The four defendants were indicted on April 21, 1989 for promoting gambling in the first degree and possession of gambling records in the first degree. Pretrial proceedings, including plea negotiations, were conducted during the following year. However, disposition of the case was delayed due to the desire of the parties to resolve the pending Brooklyn and Staten Island matters in conjunction with the instant charges. The Brooklyn and Staten Island cases were finally settled in early 1989 when Clark pleaded guilty to a misdemeanor in Brooklyn, Costa pleaded guilty to a misdemeanor in Brooklyn and another one in Staten Island, Molfino pleaded guilty to a misdemeanor in Staten Island and Migdal entered a felony plea in Staten Island and pleaded to a misdemeanor in Brooklyn.
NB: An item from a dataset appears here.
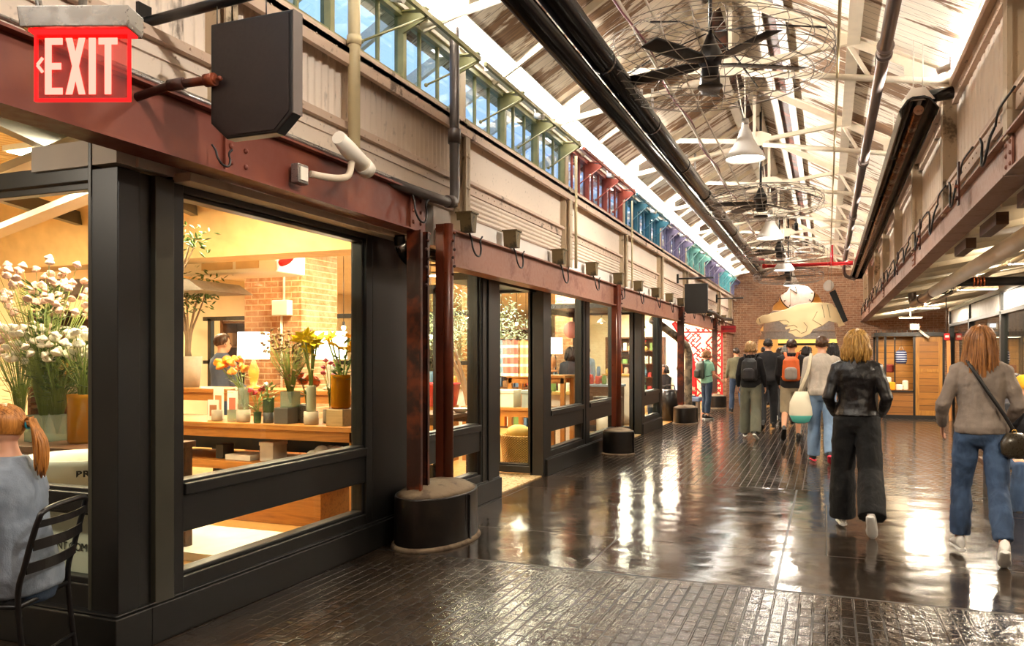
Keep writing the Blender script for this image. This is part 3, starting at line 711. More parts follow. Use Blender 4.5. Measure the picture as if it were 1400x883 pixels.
M['leaf']=paint('leaf_green','4c6a2e',.5,0,.3,20);M['leafpale']=paint('pale_leaf','8fa05a',.5,0,.3,20);M['stem']=paint('stem_green','7a8c3c',.5,0,.2,9)
M['dry']=paint('dried_leaf','86684a',.6,0,.2,20);M['olivel']=paint('olive_leaf','8b9a76',.5,0,.25,20);M['bark']=paint('pale_bark','8a7258',.8,0,.2,9,.5)
def pot(x,y,z,r,h,mat,lb,name='flower_pot',sq=False,kind='pot'):
    t=thing(name,(x,y,z),lb,kind)
    if sq:
        MB().box(-r,-r,0,r,r,h).build('body',mat,t,bevel=.005)
        MB().box(-r*.88,-r*.88,h,r*.88,r*.88,h+.004).build('rim',M['potdark'],t)
    else:
        MB().lathe([(0,0),(r*.92,0),(r,h*.1),(r,h),(r*.9,h),(r*.88,h*.15),(0,h*.1)],24).build('body',mat,t)
    return t
def vase(x,y,z,r,h,mat,lb,sq=False,water=True):
    t=thing('flower_vase',(x,y,z),lb,'vase')
    if sq:
        MB().box(-r,-r,0,r,r,.012).box(-r,-r,0,-r+.006,r,h).box(r-.006,-r,0,r,r,h).box(-r,-r,0,r,-r+.006,h).box(-r,r-.006,0,r,r,h).build('body',mat,t)
    else:MB().lathe([(0,0),(r*.9,0),(r,.02),(r,h*.9),(r*1.04,h),(r*.96,h),(r*.93,h*.88),(r*.93,.03),(0,.02)],20).build('body',mat,t)
    return t
def blossom(r,kind):
    mb=MB();r*=1.25
    if kind=='ball':
        for i in range(3):
            mb.ell((0,0,i*r*.2),(r*(1-.22*i),r*(1-.22*i),r*.6),n=10,m=6)
        for k in range(9):
            a=2*PI*k/9;mb.ell((r*.65*math.cos(a),r*.65*math.sin(a),-.05*r),(r*.42,r*.42,r*.3),n=7,m=5)
    elif kind=='star':
        for k in range(6):
            a=2*PI*k/6;d=V((math.cos(a),math.sin(a),.35));s=V((-math.sin(a),math.cos(a),0))
            mb.loft([(d*0,s*.1*r,V((0,0,.05*r))),(d*r*.5,s*.3*r,V((0,0,.05*r))),(d*r*.9,s*.18*r,V((0,0,.04*r))),(d*r*1.1,s*.02*r,V((0,0,.01*r)))],6)
        mb.ell((0,0,.1*r),r*.22,n=7,m=5)
    elif kind=='cup':
        mb.lathe([(0,-r*.7),(r*.35,-r*.6),(r*.55,0),(r*.9,r*.7),(r*.8,r*.65),(r*.3,0),(0,-r*.4)],12)
    return mb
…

None of the defendants received a jail sentence. Thereafter, on May 9, 1990, defendants offered to plead to the present indictment, but only Migdal, who already had a felony conviction, was willing to enter a felony plea, and all of the defendants insisted that the penalty be limited to fines and conditional discharges. Since defendants refused to accept a sentence that included probation, the matter was adjourned for trial.
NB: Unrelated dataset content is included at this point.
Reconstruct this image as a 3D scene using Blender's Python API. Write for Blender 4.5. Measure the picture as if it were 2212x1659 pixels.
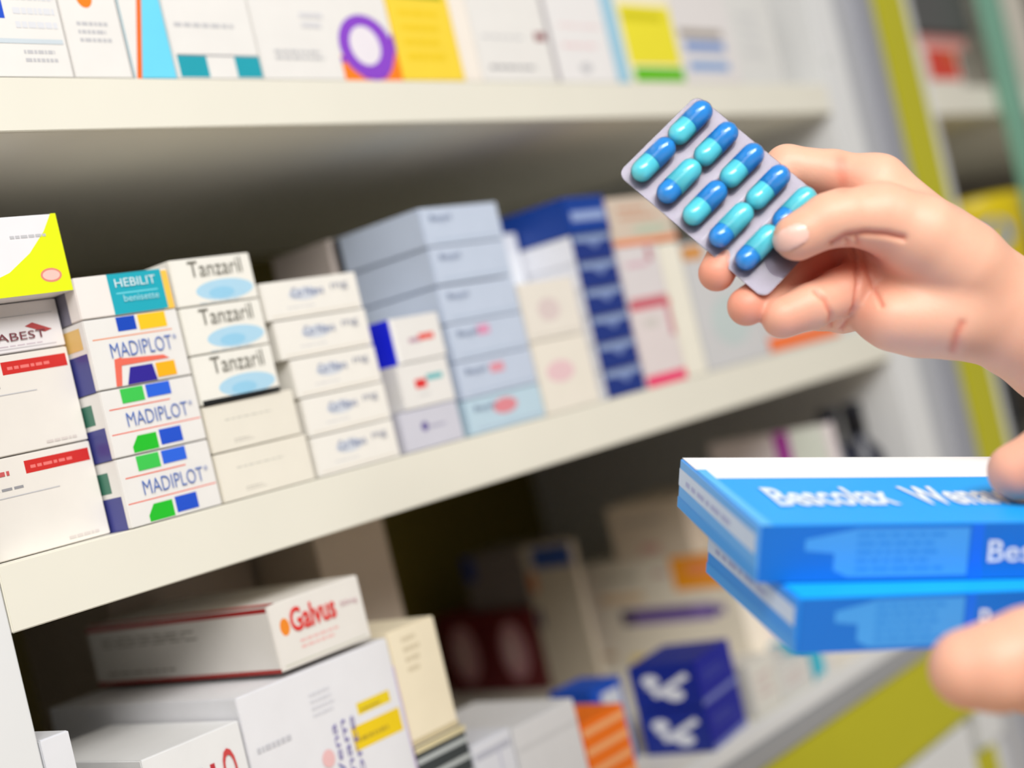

On July 17, 1990, the People proposed a new plea agreement in which they would forego probation as a penalty so long as defendants received conditional discharges and someone other than Migdal, who already had a felony conviction to his record, pleaded guilty to a felony. The court indicated its disapproval of such an arrangement, and there ensued a discussion between the prosecutor and the Judge concerning the issue of probation as opposed to a conditional discharge. Finally, the court suggested that defendants might wish to make further motions, one of which could be for dismissal in the interests of justice. On the other hand, the Judge remarked, he would also sanction the plea agreement if defendants were in accord with it. After defendants’ counsel expressed their disinclination to go along with the People’s offer and stated that instead they would prepare motions, the Court *240denied the People’s request for a trial date. Defendants’ motions to dismiss the indictment in the interests of justice ensued. They contended that gambling is a victimless crime and that similar gambling cases are not prosecuted by indictment. They also asserted that notwithstanding their prior gambling convictions, each of them was a middle-aged family man. In response, the prosecution pointed out, among other things, that the public-at-large is victimized by the enormous tax-free profits engendered by illegal gambling and channeled into such unlawful activities as narcotics.
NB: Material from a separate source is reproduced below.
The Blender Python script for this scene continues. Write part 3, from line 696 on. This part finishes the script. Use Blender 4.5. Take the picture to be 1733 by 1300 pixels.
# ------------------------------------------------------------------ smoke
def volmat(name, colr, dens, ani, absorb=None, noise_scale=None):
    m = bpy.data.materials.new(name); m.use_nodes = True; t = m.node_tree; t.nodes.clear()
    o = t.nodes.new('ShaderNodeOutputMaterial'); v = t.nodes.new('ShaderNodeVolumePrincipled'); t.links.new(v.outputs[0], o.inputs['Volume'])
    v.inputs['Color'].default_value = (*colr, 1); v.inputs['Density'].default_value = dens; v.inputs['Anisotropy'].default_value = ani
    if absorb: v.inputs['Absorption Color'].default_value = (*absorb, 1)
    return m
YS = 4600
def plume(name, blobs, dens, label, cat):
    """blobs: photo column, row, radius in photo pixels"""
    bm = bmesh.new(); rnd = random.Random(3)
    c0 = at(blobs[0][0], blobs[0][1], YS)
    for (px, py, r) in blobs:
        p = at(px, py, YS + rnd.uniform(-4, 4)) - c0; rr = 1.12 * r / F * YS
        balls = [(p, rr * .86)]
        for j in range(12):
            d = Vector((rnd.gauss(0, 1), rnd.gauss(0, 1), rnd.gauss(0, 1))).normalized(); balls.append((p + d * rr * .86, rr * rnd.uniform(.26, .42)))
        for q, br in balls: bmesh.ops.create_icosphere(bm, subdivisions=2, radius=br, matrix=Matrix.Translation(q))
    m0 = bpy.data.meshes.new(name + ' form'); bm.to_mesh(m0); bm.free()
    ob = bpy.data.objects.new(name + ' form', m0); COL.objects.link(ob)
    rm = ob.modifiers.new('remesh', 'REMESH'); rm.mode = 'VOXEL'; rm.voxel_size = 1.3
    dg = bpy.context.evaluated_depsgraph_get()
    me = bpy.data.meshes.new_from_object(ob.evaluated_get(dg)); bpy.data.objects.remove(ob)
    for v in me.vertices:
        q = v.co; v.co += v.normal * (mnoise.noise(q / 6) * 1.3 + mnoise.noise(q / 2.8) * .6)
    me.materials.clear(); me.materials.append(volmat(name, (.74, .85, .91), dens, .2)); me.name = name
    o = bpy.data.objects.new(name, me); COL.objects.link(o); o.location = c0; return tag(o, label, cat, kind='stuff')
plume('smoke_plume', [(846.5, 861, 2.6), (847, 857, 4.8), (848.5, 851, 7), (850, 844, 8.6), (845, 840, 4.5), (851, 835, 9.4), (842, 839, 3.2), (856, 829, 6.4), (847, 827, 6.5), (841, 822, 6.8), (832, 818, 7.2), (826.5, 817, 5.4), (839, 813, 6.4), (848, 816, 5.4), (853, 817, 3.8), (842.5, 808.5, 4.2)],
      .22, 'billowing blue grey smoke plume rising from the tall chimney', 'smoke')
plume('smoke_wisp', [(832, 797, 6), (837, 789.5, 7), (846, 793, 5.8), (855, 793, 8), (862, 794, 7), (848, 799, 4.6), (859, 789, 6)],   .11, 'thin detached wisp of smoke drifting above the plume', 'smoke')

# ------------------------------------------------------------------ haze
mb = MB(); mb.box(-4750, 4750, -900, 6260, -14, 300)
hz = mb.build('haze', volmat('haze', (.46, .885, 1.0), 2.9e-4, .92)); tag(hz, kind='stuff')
The court ultimately granted dismissal in the interests of justice despite noting that gambling is not a victimless crime, that the evidence here was sufficient to demonstrate defendants’ guilt and that "the history, character, and circumstances of each defendant are not such as would support dismissal.” The only basis for the Judge’s action was that he had decided that the District Attorney’s dispositional proposal was "purely arbitrary” that would "permit a case outcome to be determined without reference to the People’s proof, without consideration of an individual’s culpability and without an articulable, rational basis for disposition.” The court then proceeded to comment that "[tjhis is not tolerable, and I believe it is not inappropriate to characterize such an attempted utilization of the court as serious misconduct. It would reduce the confidence of the public in the criminal justice system if plea bargaining of this type were to be tolerated.” The Judge continued to depict further how public confidence would be undermined by the prosecution’s plea proposal, finally concluding that "[sjince it is evident that this prosecution lacks probity, or a substantial basis to proceed further”, the prosecution should be terminated. Thus, the court, rather than complying with the dictates of CPL 210.40 (1), dismissed the indictment simply because it objected to the plea agreement propounded by the People. According to CPL 210.40 (1):

"An indictment or any count thereof may be dismissed in furtherance of justice, as provided in paragraph (i) of subdivision one of section 210.20 when, even though there may be no basis for dismissal as a matter of law upon any ground specified in paragraphs (a) through (h) of said subdivision one of section 210.20, such dismissal is required as a matter of judicial discretion by the existence of some compelling factor, consideration or circumstance clearly demonstrating that conviction or prosecution of the defendant upon such indictment or count would constitute or result in injustice. In determin*241ing whether such compelling factor, consideration, or circumstance exists, the court must, to the extent applicable, examine and consider, individually and collectively, the following:

"(a) the seriousness and circumstances of the offense;

"(b) the extent of harm caused by the offense;

"(c) the evidence of guilt, whether admissible or inadmissible at trial;

"(d) the history, character and condition of the defendant;

"(e) any exceptionally serious misconduct of law enforcement personnel in the investigation, arrest and prosecution of the defendant;

"(f) the purpose and effect of imposing upon the defendant a sentence authorized for the offense;

"(g) the impact of a dismissal upon the confidence of the public in the criminal justice system;

"(h) the impact of a dismissal on the safety or welfare of the community;

"(i) where the court deems it appropriate, the attitude of the complainant or victim with respect to the motion;

"(j) any other relevant fact indicating that a judgment of conviction would serve no useful purpose.”

In People v Rickert (58 NY2d 122, 128), the Court of Appeals observed in connection with this provision that "while the statute does not compel catechistic on-the-record discussion of items (a) through (j), useful as that would be to indicate that in fact all applicable items have been considered, the need to show that the ultimate reasons given for the dismissal are both real and compelling almost inevitably will mean that one or more of the statutory criteria, even if only the catchall (j), will yield to ready identification”. In that regard, the court’s disagreement with a plea offer is not a real and compelling reason. Indeed, insofar as the court gave consideration to the enumerated factors, it rejected their relevance herein except possibly subdivisions (e), (f), (g) and (j) which it attempted to depict as applicable by virtue of, in the Judge’s view, an unacceptable plea proposal. However, although the court is certainly justified in disallowing the implementation of a particular plea bargain (People v Farrar, 52 NY2d 302) which it deems inappropriate and demanding that the parties proceed to trial, it may not invoke the extraordinary remedy of dismissal in the interests of justice under CPL 210.40 on that ground alone. In fact, what appears to have occurred in the instant situation is that the parties’ inability to come to an *242arrangement with respect to the plea and sentence was improperly attributed by the court to the intransigence and unreasonableness of the People alone. Since the court seems to have determined that this was a case that should be disposed of by plea instead of trial, it concluded without cause that the prosecution’s insistence on certain terms was strictly arbitrary. This was without foundation and in error. The indictment against defendants should, consequently, be reinstated. Concur—Milonas, J. P., Rosenberger, Kupferman, Ross and Asch, JJ.